SEYDİŞEHİR “MEDİNE-İ SANİ” OLARAK İNŞA EDİLDİ
Camiler ve Din Görevlileri Haftası dolayısı ile Kızılay Düğün Salonu’nda “Cami ve Hayat” temalı konferans düzenlendi. İlçe Müftülüğü’nün hazırladığı programa, Belediye Başkanı, Kaymakam ve ilçe müftülerinin yanı sıra birçok üniversitede çalıştıktan sonra Din Yüksek Kurulu Üyeliği, Diyanet İşleri Başkanlığı Yardımcılığı son olarak da Din İşleri Yüksek Kurulu Başkanlığını yürüten Seydişehir doğumlu Dr. Ekrem Keleş’de katıldı.
Seydişehir’in “Medine-i Sani” olduğunu belirten Din İşleri Yüksek Kurulu Başkanı Dr. Ekrem Keleş; “Seydişehir Medine-i Münevverenin kuruluşunu örnek alan bir şekilde inşa edilmiş bir kent. Seyit Harun Veli Seydişehir’e gelmiş. Önce mescidi yapmış. Sonra mescidin çevresinde Seydişehir kurulmaya başlamış. Mescitlerin takva üzerine inşa edilmesi çok büyük önem taşıyor. Bu özelliğiyle Seydişehir hakikaten çok büyük bir vasfa sahip bulunuyor. Bu nedenle Seydişehirli olmak bir ayrıcalıktır. Seydişehir’de olduğunuz için çok şanslısınız.” ifadelerini kullandı.
Medeniyetimizde eskiden olduğu gibi camileri hayatın merkezi haline getirmek için bir yanlışın da düzeltilmesi gerektiğini söyleyen Dr. Keleş; “Hanımlarımızın da erkekler kadar cami cemaati oluşturması gerekiyor. Sınırlarımızı ve ilkelerimizi koruyarak hanımların cemaat oluşturması için camilerimizde gerekli önlemlerin alınmasını hocalarımızdan istiyoruz.” dedi.
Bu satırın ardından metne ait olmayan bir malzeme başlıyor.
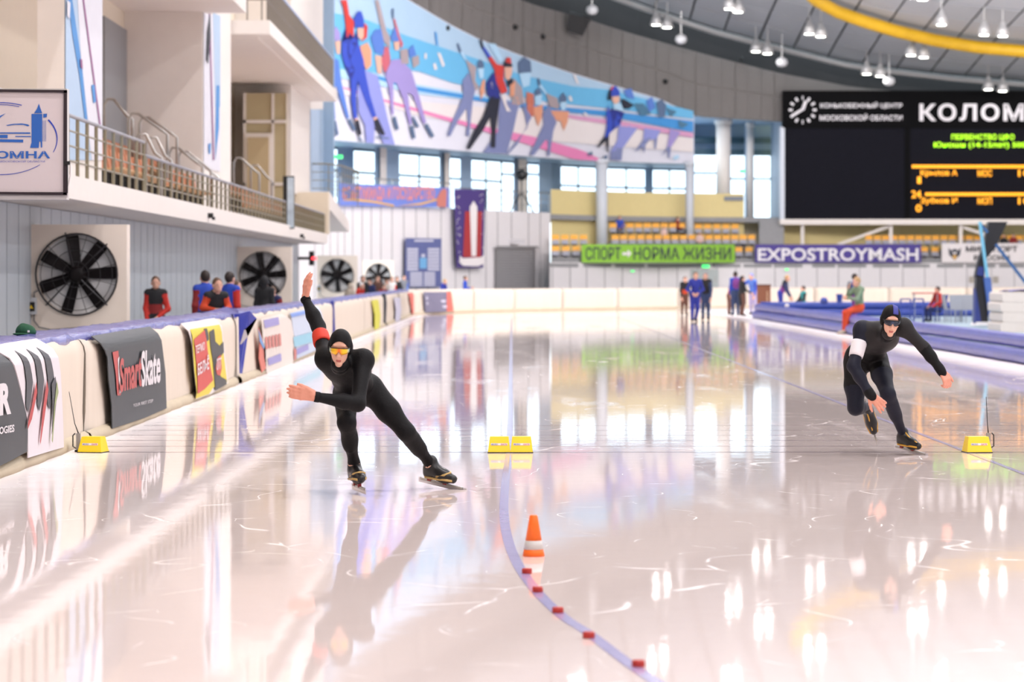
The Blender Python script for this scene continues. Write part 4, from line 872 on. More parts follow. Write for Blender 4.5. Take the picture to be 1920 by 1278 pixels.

Camilerin aktifliğinin hayati önem taşıdığını ve hanımların cemaatten kopmaması gerektiğini vurgulayan Ekrem Keleş; “Mecburiyet yok ama hanımlarımızın cemaate devam etmemesi demek çocuklarımızın da camiden kopması demektir. Malezya’da gördüm ki hanımlar erkeklerden fazla cemaat oluyor. Hanımların abdest alacakları yerlerin temin edilmesi, camilerin durumlarının onlara göre de oluşturulması gerekiyor. Çocuklar, gençler ve hanımlar camilerden mahrum kalmamalı. Eskiden camilerimizde ihtiyacı olanların ihtiyacı giderilirdi. Derdi olanın sıkıntısı alınırdı. Camiinin çevresinde ki yoksullar gözetilirdi. Bu nedenle cami cemaatinin aktif ve örnek olması çok önemlidir.” şeklinde konuştu.
Camilerin yapımında Diyanet İşleri ve vatandaşlar olarak gösterilen hassasiyet sayesinde fazla bir sıkıntı yaşanmadığını belirten Keleş; “Çok şükür vatandaşlarımız sayesinde camiler konusunda çok fazla sorun yaşamıyoruz. Ancak gecekondu tipi cami anlayışını da terk etmeliyiz. Camilerin mimari özellikleri olmalı ve estetik görünmeli.” dedi.